• [DIRECTIVE]:
Starting with the first line and ending with the line that holds "print('veg',time.time()-T0,len(bpy.data.objects))", repeat the material exactly.

>> start INFORMATION PROVIDED

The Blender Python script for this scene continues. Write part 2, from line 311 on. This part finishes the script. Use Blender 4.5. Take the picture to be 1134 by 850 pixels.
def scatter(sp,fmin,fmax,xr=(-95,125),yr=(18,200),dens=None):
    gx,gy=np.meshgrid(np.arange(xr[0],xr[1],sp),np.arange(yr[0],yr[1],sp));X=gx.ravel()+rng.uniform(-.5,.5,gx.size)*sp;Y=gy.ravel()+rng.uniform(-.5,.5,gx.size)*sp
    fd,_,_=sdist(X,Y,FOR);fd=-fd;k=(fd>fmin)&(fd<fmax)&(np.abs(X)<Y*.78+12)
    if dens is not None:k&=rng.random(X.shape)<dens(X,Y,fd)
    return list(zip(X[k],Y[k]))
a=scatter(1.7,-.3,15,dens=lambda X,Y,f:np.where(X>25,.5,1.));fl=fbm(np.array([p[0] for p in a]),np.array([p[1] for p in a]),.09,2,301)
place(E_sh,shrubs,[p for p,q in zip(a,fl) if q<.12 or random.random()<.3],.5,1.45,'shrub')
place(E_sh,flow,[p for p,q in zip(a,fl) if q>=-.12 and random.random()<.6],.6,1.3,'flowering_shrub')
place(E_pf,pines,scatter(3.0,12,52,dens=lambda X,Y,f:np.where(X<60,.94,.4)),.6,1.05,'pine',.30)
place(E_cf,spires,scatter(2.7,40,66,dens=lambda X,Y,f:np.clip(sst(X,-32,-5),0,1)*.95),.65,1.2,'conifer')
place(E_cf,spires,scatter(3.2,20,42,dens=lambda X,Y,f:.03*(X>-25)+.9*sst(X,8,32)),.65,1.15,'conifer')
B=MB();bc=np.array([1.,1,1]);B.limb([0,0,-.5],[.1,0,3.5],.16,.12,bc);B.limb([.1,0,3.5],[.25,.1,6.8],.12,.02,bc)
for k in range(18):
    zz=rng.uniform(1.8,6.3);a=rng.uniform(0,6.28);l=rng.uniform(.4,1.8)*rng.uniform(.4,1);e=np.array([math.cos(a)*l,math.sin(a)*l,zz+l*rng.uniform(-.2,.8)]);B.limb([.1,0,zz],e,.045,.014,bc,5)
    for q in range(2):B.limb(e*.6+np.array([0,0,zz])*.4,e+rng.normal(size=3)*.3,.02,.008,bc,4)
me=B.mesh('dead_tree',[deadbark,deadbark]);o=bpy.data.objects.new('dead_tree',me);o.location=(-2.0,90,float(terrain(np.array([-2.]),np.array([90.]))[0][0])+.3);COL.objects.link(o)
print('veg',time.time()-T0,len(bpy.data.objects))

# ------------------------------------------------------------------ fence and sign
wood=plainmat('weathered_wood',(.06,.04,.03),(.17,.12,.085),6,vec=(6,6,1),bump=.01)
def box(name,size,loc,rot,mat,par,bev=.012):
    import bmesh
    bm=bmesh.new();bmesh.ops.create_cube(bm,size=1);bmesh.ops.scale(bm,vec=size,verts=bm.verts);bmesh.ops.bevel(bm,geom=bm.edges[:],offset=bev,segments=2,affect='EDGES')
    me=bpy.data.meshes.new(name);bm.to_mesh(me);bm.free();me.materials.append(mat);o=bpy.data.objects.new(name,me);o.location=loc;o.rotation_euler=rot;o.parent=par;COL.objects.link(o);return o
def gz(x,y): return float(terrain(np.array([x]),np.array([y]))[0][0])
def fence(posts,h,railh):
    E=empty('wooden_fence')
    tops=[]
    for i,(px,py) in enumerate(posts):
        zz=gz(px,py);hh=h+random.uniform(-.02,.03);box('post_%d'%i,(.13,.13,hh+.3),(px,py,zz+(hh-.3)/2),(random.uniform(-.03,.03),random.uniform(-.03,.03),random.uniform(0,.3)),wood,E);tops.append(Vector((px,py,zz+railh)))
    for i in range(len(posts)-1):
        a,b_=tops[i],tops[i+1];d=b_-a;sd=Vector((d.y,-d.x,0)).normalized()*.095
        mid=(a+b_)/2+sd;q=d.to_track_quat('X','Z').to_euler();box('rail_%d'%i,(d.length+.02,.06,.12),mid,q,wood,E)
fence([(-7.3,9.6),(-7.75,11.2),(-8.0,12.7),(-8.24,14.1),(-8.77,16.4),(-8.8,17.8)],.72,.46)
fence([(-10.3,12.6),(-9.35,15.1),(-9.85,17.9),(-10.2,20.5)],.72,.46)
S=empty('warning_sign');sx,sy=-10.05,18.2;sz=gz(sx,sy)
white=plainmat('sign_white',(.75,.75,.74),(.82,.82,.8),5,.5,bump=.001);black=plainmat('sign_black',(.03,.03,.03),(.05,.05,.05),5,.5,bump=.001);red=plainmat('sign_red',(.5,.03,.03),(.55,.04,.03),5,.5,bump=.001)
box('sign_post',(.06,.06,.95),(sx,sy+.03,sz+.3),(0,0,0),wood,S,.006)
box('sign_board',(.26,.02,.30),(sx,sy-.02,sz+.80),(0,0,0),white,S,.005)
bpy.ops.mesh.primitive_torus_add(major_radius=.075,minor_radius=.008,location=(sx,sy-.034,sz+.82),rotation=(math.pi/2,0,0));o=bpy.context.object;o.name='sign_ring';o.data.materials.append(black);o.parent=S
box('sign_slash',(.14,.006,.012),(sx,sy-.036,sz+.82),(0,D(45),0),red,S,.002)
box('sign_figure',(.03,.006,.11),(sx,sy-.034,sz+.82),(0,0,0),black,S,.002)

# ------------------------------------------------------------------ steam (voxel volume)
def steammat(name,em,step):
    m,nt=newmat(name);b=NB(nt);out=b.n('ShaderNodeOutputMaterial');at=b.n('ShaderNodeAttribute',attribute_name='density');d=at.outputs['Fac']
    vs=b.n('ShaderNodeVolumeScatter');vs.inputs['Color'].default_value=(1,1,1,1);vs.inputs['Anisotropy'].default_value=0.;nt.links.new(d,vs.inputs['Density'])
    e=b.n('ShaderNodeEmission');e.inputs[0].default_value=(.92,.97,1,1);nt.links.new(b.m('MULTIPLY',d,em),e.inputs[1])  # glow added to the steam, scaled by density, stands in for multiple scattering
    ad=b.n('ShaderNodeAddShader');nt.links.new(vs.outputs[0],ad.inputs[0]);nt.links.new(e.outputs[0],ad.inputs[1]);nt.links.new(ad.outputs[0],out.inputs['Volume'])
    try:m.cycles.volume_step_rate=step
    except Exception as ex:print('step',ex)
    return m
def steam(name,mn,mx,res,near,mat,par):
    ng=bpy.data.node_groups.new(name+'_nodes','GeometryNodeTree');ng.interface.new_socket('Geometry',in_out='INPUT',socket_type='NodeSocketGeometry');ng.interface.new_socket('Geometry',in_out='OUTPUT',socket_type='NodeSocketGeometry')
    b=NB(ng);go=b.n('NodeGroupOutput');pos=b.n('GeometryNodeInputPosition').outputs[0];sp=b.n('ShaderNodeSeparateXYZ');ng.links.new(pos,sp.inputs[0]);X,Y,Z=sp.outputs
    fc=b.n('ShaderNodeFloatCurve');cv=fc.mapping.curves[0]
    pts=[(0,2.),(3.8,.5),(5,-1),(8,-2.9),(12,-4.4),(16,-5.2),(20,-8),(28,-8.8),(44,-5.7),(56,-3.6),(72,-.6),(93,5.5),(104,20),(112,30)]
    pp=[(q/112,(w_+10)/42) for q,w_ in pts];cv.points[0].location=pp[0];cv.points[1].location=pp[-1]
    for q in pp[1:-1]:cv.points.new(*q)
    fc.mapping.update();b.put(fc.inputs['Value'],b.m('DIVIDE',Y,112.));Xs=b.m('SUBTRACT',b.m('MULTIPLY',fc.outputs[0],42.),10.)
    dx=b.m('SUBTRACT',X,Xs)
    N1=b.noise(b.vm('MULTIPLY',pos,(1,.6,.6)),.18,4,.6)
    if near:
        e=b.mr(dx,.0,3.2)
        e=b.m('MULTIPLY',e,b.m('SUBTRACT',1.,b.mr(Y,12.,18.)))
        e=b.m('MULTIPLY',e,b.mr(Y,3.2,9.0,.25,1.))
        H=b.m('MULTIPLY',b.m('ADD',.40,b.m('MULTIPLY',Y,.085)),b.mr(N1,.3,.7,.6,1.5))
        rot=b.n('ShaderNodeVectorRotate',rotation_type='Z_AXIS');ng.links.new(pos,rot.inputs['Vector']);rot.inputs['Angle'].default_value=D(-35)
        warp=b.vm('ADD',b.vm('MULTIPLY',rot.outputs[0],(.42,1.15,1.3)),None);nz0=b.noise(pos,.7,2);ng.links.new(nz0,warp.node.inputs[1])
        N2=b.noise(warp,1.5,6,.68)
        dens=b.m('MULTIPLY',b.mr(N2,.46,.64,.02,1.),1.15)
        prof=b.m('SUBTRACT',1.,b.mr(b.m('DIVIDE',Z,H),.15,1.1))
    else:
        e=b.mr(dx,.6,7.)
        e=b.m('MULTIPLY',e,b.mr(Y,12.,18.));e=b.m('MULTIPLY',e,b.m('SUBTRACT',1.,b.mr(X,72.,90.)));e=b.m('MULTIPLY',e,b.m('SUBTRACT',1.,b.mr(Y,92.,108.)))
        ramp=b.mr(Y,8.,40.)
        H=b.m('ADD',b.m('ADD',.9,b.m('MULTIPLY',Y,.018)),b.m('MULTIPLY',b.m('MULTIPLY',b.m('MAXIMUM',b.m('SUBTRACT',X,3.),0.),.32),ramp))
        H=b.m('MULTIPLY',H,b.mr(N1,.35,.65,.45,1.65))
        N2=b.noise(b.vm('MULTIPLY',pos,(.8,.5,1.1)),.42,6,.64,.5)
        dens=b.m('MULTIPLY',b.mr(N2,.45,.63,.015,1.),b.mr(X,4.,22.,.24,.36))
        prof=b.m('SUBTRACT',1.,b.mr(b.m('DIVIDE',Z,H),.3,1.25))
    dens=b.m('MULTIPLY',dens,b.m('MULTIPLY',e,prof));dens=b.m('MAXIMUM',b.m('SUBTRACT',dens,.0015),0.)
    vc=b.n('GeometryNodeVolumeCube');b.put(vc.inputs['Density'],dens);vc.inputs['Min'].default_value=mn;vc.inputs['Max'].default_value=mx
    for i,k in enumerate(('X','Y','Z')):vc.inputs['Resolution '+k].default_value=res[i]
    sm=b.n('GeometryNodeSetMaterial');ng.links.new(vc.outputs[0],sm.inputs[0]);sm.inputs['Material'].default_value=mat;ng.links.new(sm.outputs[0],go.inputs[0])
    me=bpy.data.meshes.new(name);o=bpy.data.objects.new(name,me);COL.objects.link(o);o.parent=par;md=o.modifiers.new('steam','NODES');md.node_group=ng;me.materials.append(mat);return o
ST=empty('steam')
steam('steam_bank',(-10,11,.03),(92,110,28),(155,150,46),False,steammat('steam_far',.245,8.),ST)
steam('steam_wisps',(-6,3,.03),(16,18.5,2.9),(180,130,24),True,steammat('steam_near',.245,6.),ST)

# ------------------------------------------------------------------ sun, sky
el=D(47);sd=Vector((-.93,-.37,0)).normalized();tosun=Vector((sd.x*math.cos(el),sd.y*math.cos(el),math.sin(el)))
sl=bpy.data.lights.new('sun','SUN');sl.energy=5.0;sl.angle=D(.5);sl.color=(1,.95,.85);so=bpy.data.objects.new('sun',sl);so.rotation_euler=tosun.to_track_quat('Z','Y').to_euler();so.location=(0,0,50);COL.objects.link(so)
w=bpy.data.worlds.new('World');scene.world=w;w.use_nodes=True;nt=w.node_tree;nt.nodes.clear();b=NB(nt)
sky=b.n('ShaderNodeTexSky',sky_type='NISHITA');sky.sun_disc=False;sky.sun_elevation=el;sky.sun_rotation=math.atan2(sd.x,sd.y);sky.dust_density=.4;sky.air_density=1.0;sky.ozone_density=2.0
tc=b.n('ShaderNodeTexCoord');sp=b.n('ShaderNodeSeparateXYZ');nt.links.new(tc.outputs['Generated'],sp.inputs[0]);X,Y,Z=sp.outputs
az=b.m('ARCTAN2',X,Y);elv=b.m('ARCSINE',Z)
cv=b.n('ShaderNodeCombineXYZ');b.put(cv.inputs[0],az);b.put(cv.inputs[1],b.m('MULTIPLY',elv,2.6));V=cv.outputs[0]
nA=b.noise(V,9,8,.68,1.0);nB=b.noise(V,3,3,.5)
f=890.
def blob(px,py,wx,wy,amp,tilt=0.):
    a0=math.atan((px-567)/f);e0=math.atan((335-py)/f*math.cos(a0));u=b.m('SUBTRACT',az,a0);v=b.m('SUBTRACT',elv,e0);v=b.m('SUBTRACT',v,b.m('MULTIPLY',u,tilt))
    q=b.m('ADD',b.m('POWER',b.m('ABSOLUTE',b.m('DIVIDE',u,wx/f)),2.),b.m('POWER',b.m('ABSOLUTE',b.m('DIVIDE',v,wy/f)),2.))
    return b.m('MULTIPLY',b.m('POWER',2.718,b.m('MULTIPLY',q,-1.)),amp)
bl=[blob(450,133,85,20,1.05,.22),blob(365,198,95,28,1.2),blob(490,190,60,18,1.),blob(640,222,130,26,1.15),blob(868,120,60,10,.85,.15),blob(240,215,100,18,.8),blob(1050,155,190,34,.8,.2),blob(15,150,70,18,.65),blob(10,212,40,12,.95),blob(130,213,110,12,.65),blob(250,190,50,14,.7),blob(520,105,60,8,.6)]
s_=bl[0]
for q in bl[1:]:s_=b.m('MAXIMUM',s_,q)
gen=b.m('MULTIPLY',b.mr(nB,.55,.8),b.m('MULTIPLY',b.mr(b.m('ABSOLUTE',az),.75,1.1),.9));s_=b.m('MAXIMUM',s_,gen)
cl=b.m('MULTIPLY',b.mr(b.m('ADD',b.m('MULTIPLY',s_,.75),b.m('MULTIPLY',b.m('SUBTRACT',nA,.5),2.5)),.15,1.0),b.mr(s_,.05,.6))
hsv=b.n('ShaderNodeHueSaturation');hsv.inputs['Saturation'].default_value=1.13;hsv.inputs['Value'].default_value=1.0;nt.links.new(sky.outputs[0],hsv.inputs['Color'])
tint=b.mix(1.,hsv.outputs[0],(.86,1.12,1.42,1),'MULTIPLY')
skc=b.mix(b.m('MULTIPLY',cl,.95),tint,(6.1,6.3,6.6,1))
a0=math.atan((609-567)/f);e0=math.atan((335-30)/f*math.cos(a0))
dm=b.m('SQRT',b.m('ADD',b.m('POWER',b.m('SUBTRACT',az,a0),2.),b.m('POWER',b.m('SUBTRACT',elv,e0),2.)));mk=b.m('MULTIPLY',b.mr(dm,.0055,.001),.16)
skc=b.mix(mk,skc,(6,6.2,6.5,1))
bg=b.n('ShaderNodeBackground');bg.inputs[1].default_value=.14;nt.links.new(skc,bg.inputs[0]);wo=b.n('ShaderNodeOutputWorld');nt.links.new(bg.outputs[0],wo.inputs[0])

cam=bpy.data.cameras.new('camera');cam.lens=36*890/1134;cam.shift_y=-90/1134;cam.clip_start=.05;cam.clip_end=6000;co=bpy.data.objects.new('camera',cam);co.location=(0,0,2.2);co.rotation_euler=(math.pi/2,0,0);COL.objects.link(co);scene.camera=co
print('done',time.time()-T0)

>> end INFORMATION PROVIDED

• [TASK SOLUTION]:
The Blender Python script for this scene continues. Write part 2, from line 311 on. This part finishes the script. Use Blender 4.5. Take the picture to be 1134 by 850 pixels.
def scatter(sp,fmin,fmax,xr=(-95,125),yr=(18,200),dens=None):
    gx,gy=np.meshgrid(np.arange(xr[0],xr[1],sp),np.arange(yr[0],yr[1],sp));X=gx.ravel()+rng.uniform(-.5,.5,gx.size)*sp;Y=gy.ravel()+rng.uniform(-.5,.5,gx.size)*sp
    fd,_,_=sdist(X,Y,FOR);fd=-fd;k=(fd>fmin)&(fd<fmax)&(np.abs(X)<Y*.78+12)
    if dens is not None:k&=rng.random(X.shape)<dens(X,Y,fd)
    return list(zip(X[k],Y[k]))
a=scatter(1.7,-.3,15,dens=lambda X,Y,f:np.where(X>25,.5,1.));fl=fbm(np.array([p[0] for p in a]),np.array([p[1] for p in a]),.09,2,301)
place(E_sh,shrubs,[p for p,q in zip(a,fl) if q<.12 or random.random()<.3],.5,1.45,'shrub')
place(E_sh,flow,[p for p,q in zip(a,fl) if q>=-.12 and random.random()<.6],.6,1.3,'flowering_shrub')
place(E_pf,pines,scatter(3.0,12,52,dens=lambda X,Y,f:np.where(X<60,.94,.4)),.6,1.05,'pine',.30)
place(E_cf,spires,scatter(2.7,40,66,dens=lambda X,Y,f:np.clip(sst(X,-32,-5),0,1)*.95),.65,1.2,'conifer')
place(E_cf,spires,scatter(3.2,20,42,dens=lambda X,Y,f:.03*(X>-25)+.9*sst(X,8,32)),.65,1.15,'conifer')
B=MB();bc=np.array([1.,1,1]);B.limb([0,0,-.5],[.1,0,3.5],.16,.12,bc);B.limb([.1,0,3.5],[.25,.1,6.8],.12,.02,bc)
for k in range(18):
    zz=rng.uniform(1.8,6.3);a=rng.uniform(0,6.28);l=rng.uniform(.4,1.8)*rng.uniform(.4,1);e=np.array([math.cos(a)*l,math.sin(a)*l,zz+l*rng.uniform(-.2,.8)]);B.limb([.1,0,zz],e,.045,.014,bc,5)
    for q in range(2):B.limb(e*.6+np.array([0,0,zz])*.4,e+rng.normal(size=3)*.3,.02,.008,bc,4)
me=B.mesh('dead_tree',[deadbark,deadbark]);o=bpy.data.objects.new('dead_tree',me);o.location=(-2.0,90,float(terrain(np.array([-2.]),np.array([90.]))[0][0])+.3);COL.objects.link(o)
print('veg',time.time()-T0,len(bpy.data.objects))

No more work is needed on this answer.